Data partitioning is an important aspect of physical database design. In the context of relational data warehouses, it allows tables, indexes and materialised views to be partitioned into disjoint sets of rows and columns that are physically stored and accessed separately (Sanjay, Narasayya & Yang 2004). It has a significant impact on performance of queries and manageability of data warehouses. Two types of data partitioning are available: vertical and horizontal partitionings.

The vertical partitioning of a table T splits it into two or more tables, called, sub-tables or vertical fragment, each of which contains a subset of the columns in T. Since many queries access only a small subset of the columns in a table, vertical partitioning can reduce the amount of data that needs to be scanned to answer the query. Note that the key columns are duplicated in each vertical fragment, to allow “reconstruction” of an original row in T. Unlike horizontal partitioning, indexes or materialized views, in most of today’s commercial database systems there is no native Database Definition Language (DDL) support for defining vertical partitions of a table (Sanjay, Narasayya & Yang 2004). The horizontal partitioning of an object (a table, a vertical fragment, a materialized view, and an index) is specified using a partitioning method (range, hash, list), which maps a given row in an object to a key partition. All rows of the object with the same partition number are stored in the same partition.
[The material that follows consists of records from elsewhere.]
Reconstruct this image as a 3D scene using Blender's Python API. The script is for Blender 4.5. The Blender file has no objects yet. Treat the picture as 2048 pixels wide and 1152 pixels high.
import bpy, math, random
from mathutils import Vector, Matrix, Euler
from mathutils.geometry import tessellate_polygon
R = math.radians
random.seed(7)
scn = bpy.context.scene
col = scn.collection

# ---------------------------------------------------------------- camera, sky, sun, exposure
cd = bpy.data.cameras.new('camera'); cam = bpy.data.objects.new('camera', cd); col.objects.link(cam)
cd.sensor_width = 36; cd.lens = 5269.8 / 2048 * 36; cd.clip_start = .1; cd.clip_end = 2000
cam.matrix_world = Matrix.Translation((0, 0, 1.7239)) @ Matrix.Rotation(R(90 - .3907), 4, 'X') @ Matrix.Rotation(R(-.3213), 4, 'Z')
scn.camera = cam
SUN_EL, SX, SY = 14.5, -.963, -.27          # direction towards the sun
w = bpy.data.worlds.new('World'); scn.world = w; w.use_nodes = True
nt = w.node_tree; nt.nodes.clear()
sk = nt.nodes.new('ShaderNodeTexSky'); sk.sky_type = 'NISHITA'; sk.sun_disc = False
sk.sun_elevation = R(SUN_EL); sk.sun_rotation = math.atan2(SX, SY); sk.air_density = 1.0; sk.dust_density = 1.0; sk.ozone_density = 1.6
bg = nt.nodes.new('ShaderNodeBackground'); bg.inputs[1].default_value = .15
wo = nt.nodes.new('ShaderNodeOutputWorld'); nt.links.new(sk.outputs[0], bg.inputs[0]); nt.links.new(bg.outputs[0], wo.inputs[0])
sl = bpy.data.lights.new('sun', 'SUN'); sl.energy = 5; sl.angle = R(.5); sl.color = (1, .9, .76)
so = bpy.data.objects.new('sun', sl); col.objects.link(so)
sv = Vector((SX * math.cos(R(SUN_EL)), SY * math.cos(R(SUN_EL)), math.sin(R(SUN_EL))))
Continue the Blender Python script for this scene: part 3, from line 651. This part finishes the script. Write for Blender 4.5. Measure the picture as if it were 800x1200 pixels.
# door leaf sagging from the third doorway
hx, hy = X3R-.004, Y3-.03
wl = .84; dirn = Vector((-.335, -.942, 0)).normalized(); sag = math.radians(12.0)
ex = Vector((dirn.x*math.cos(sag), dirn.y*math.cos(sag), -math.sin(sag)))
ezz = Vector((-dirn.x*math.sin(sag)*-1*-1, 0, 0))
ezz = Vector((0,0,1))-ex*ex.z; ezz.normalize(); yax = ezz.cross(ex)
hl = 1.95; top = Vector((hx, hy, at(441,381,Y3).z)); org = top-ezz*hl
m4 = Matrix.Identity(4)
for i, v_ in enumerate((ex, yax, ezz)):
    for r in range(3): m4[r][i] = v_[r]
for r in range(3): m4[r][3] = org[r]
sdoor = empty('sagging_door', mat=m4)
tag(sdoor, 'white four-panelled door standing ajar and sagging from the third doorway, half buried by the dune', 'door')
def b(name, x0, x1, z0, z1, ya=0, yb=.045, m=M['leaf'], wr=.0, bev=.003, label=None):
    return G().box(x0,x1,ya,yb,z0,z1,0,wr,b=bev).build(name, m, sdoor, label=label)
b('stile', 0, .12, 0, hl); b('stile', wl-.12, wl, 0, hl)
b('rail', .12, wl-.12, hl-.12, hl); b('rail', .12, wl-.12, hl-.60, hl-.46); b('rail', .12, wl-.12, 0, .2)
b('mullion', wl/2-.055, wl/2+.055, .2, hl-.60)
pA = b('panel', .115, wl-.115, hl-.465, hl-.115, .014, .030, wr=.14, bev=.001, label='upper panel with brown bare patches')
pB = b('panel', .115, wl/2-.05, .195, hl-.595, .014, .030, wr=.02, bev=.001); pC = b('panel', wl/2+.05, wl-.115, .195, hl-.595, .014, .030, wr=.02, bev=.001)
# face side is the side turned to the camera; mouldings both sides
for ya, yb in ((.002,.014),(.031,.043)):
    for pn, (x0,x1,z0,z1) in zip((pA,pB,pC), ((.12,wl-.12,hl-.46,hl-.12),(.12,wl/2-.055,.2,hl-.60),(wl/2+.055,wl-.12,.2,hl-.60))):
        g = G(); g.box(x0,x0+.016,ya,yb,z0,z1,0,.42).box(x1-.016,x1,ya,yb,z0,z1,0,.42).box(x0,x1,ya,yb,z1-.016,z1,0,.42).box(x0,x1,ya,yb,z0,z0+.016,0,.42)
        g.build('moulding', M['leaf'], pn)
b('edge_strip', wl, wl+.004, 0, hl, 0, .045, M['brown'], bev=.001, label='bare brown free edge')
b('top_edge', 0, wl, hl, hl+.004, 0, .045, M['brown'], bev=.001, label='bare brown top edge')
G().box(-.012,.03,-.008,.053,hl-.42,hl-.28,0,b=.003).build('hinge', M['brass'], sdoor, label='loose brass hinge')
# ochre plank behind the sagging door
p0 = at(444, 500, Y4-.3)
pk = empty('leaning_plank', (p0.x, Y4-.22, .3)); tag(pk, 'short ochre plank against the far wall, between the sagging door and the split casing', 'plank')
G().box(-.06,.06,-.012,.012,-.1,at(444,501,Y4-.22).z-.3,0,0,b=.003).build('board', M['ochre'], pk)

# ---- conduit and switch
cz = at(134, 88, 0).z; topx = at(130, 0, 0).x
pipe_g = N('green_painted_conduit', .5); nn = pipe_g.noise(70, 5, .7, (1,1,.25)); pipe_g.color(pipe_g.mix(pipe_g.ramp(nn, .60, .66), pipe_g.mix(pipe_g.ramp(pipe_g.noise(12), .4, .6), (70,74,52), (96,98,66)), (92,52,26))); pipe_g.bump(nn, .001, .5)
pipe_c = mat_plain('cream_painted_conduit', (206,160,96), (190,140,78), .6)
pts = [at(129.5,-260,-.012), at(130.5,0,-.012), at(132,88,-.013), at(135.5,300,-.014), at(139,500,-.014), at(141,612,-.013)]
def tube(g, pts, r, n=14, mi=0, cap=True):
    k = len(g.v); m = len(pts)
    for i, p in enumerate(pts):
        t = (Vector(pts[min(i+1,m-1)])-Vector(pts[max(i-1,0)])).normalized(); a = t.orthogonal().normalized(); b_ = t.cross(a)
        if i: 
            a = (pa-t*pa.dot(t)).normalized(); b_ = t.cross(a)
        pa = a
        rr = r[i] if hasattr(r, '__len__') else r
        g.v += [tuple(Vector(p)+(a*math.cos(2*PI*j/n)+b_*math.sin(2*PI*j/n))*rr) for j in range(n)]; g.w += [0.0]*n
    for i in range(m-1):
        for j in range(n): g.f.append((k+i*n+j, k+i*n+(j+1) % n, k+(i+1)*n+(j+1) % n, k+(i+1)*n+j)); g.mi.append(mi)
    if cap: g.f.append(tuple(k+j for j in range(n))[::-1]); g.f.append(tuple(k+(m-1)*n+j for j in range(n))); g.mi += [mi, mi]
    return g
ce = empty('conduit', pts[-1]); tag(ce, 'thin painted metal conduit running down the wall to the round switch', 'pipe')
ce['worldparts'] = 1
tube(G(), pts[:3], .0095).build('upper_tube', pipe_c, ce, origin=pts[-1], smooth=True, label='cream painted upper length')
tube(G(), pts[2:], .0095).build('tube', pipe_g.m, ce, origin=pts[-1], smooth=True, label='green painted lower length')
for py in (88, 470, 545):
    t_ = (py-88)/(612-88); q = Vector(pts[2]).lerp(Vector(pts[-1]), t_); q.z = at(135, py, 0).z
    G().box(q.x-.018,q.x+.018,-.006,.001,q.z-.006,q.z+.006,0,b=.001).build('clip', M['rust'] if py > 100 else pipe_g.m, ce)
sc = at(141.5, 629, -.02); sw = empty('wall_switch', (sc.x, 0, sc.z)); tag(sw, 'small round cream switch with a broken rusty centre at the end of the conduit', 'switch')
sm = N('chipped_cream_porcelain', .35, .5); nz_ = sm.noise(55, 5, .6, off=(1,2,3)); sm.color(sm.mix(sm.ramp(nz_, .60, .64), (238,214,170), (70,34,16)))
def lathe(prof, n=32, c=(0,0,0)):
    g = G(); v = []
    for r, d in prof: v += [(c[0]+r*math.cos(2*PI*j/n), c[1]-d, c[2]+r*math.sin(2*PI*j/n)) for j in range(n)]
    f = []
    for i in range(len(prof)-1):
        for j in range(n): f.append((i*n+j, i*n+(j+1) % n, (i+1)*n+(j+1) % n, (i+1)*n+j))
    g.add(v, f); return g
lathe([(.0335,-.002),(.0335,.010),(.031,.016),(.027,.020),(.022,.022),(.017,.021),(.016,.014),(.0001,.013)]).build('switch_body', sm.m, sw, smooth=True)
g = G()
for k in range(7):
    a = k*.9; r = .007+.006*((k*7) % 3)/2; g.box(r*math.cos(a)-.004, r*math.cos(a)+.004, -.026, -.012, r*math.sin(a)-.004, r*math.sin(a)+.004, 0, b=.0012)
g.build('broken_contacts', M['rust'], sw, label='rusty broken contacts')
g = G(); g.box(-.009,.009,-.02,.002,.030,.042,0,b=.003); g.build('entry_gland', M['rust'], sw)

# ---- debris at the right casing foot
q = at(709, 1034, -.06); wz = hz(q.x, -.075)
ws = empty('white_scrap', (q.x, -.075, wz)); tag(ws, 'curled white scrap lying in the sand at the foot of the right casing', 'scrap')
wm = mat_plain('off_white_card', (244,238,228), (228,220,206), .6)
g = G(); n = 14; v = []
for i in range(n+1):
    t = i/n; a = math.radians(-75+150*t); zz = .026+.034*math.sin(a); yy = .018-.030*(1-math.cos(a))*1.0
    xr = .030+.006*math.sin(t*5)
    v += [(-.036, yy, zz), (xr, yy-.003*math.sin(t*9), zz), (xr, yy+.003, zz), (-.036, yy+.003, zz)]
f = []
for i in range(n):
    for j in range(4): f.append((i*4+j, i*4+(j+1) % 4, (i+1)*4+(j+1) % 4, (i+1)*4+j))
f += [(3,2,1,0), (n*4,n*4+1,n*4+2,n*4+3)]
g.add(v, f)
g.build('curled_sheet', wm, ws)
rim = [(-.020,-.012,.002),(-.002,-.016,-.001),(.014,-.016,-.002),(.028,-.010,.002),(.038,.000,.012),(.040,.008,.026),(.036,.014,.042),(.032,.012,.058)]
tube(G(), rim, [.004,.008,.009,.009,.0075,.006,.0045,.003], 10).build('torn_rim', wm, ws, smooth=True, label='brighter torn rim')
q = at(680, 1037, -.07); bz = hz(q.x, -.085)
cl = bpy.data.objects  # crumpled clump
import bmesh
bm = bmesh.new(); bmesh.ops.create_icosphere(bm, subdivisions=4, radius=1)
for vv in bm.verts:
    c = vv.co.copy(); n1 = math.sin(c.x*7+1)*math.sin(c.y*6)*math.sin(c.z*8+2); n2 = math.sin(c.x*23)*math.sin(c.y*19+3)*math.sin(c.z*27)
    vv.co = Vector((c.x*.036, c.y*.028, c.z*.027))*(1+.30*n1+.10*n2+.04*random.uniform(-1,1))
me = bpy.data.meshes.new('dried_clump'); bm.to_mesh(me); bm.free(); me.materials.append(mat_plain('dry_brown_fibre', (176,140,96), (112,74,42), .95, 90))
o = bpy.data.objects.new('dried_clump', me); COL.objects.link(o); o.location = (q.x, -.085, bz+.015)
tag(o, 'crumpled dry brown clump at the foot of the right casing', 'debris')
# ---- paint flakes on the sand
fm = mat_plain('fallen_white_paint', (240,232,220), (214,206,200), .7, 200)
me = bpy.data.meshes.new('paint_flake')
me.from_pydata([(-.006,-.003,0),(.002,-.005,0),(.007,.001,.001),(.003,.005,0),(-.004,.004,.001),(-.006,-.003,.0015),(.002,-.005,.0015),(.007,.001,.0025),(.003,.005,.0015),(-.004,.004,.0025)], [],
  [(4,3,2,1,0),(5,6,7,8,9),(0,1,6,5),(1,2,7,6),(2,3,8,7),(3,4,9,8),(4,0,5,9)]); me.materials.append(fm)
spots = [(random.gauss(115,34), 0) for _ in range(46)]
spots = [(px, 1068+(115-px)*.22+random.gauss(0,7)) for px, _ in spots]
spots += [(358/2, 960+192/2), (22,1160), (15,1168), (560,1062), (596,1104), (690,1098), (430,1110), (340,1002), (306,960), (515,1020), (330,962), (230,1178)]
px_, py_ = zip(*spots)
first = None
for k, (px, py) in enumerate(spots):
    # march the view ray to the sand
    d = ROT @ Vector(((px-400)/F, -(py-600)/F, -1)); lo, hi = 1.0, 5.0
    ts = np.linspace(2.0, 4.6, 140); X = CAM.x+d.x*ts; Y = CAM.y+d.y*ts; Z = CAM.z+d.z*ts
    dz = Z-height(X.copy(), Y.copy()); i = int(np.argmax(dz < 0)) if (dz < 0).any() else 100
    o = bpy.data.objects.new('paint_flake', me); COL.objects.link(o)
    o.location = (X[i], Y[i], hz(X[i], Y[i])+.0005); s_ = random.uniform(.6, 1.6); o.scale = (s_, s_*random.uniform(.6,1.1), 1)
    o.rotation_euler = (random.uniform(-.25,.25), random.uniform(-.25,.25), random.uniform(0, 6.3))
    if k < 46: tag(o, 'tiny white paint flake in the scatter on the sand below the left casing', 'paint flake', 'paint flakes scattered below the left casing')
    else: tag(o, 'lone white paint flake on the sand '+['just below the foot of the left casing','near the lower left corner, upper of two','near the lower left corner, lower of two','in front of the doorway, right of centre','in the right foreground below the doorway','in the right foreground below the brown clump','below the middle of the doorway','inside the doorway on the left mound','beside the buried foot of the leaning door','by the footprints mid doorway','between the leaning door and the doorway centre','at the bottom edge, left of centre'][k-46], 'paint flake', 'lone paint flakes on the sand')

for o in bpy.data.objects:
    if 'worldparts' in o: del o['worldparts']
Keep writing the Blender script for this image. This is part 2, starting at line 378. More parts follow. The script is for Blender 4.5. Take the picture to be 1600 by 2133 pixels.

Bitmap index is probably the most important result obtained in the data warehouse physical optimization field (Golfarelli, Rizzi & Saltarelli, 2002). The bitmap index is more suitable for low cardinality attributes since its size strictly depends on the number of distinct values of the column on which it is built. Bitmap join indexes (BJIs) are proposed to speed up join operations (Golfarelli, Rizzi & Saltarelli, 2002). In its simplest form, it can be defined as a bitmap index on a table R based on a single column of another table S, where S commonly joins with R in a specific way.